[Portfolio Update] My U.S. Dividend ETFs – June 2026: 2.32M Yen and +525K in Gains

米国ETF

Hey there, it’s Hirokichi!

Time for my monthly U.S. dividend ETF update. As of the end of June 2026, my total portfolio value is 2,324,463 yen, with an unrealized gain of +524,891 yen (+29.2%). That’s up +46,382 yen from last month – a fresh all-time high, edged out little by little. U.S. stocks were a touch soft this month, but a weaker yen quietly did the heavy lifting.

I hold just two ETFs, HDV and VYM. There was no distribution (the ETF version of a dividend) paid this month, but I’m keeping my hands strong and ready for the next payout month.

My ETFs and Total Value

Here are the two U.S. ETFs I hold:

(1) HDV (iShares Core High Dividend ETF)
(2) VYM (Vanguard High Dividend Yield ETF)

Both are baskets of high-dividend stocks, chosen so I can steadily collect distributions. Here’s where things stood at the end of June 2026:

(1) Total value: 2,324,463 yen
(2) Cost basis: 1,799,572 yen
(3) Unrealized gain: +524,891 yen (+29.2%)

That’s +46,382 yen from last month (2,278,081 yen). Nothing flashy, but the line keeps climbing to the upper right.

Total value trend chart of my U.S. dividend ETFs (through June 2026)

Breakdown by ETF

Here’s how each holding looks:

(1) HDV: 215 shares / value 964,264 yen / gain +199,294 yen (+26.1%)
(2) VYM: 53 shares / value 1,360,194 yen / gain +325,597 yen (+31.5%)

VYM is once again the star. It makes up more than half of both value and gains, pulling the whole portfolio along. By weight, VYM is 58.5% and HDV is 41.5% – a portfolio tilted a bit toward VYM.

One note: HDV has switched to a monthly distribution schedule. Going from four payouts a year to twelve is a genuinely welcome change for a distribution lover like me. I’m looking forward to seeing how the payment pace shakes out from here.

U.S. dividend ETF breakdown pie chart (June 2026, HDV and VYM)

Distribution Record

There was no distribution paid this month (June).

Still, the whole joy of high-dividend ETFs is the distributions. I know full well that index accumulation is the more efficient answer, but nothing quite matches the feeling of actual cash landing in the account. Between HDV’s new monthly schedule and the next scheduled payout, I’m already grinning as I wait. When the cash does come in, my quiet little plan is to put it toward a family meal out or some camping funds.

This Month’s Market and Trades

U.S. stocks were somewhat soft in June. The S&P 500 fell about 1.3% for the month, closing near 7,500. The main driver was a handful of mega-cap tech and AI-related names running out of steam, putting a pause on a two-month rally.

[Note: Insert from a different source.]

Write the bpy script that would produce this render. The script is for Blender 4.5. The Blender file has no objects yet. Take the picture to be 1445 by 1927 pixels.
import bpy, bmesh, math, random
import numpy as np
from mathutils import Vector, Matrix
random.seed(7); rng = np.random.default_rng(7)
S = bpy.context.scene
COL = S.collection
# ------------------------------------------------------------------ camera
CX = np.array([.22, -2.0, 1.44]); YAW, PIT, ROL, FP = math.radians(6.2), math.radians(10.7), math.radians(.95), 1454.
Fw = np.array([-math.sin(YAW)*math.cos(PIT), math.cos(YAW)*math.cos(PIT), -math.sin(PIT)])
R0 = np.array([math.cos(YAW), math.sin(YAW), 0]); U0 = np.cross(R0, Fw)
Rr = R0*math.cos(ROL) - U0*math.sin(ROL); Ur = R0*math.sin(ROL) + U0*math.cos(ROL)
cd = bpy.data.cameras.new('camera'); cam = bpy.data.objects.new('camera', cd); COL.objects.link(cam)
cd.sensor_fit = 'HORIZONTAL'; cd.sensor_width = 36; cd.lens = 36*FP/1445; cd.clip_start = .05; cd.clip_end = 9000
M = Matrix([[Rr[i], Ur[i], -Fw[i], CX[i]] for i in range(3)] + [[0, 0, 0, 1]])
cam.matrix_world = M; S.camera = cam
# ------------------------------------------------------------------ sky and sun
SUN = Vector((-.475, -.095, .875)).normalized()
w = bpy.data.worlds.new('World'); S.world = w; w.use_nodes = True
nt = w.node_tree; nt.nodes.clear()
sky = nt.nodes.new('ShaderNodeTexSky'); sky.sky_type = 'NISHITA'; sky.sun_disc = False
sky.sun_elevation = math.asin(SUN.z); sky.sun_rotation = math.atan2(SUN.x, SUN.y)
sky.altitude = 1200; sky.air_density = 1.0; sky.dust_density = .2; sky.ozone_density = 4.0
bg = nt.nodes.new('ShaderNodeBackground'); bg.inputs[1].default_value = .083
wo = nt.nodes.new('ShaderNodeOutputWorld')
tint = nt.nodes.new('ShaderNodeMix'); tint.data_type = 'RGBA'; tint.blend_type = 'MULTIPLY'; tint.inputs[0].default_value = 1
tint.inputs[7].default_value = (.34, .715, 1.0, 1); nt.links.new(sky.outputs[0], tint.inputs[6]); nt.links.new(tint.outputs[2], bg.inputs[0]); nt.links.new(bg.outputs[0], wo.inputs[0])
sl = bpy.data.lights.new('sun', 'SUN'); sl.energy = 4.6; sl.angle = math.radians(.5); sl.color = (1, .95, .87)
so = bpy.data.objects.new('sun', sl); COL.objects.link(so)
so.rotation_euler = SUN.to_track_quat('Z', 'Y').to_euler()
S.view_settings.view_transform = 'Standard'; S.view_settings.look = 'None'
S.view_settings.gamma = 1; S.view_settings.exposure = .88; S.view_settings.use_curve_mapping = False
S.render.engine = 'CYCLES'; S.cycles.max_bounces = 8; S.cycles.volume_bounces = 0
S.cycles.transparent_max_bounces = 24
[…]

Meanwhile, the yen weakened to around 161-162 per dollar. Because my portfolio is valued in yen, the weak yen acted as a cushion even as U.S. stocks slipped – so my total value still landed higher than last month. In this month’s tug-of-war between “stocks down, yen weak,” the weak yen won out. This is the interesting part of being a Japanese individual investor buying U.S. ETFs in yen: the exchange rate can matter as much as the stocks themselves.

As for trades, I didn’t move a thing this month. I’d love to add to VYM at the right moment, but on top of stocks staying high, my household budget is honestly a bit tight right now. Rather than force a purchase and grab at a high price, I decided to sit this one out.

Plan Going Forward

My core approach is unchanged: keep steadily stacking high-dividend ETFs for the long haul. On top of that, I’m mulling two things right now:

(1) Wait for a dip before adding to VYM. Given high stock prices and my budget situation, I won’t force purchases for a while – I’ll keep cash on hand so I can pick up shares when they pull back.
(2) Considering reviving SPYD (SPDR Portfolio S&P 500 High Dividend ETF). It’s a high-dividend ETF I’ve held before, tilted toward a higher dividend yield. I’m weighing whether to buy it as a way to beef up the portfolio’s distributions.

Being able to hold cash and wait, rather than acting when it isn’t a buying opportunity, is one of the strengths of an individual investor.

Summary

At the end of June 2026, my U.S. ETFs stand at a total value of 2,324,463 yen and an unrealized gain of +524,891 yen (+29.2%). A weaker yen offset the softness in U.S. stocks, landing me higher than last month. No distribution came in, but with HDV now on a monthly schedule and a possible SPYD revival on the table, there’s plenty to look forward to. No forced buying – I’ll keep going steadily, watching both my budget and the market.

Let’s keep at it, slow and steady. See you next time!

* This article is for informational purposes only and is not investment advice. Please invest at your own responsibility.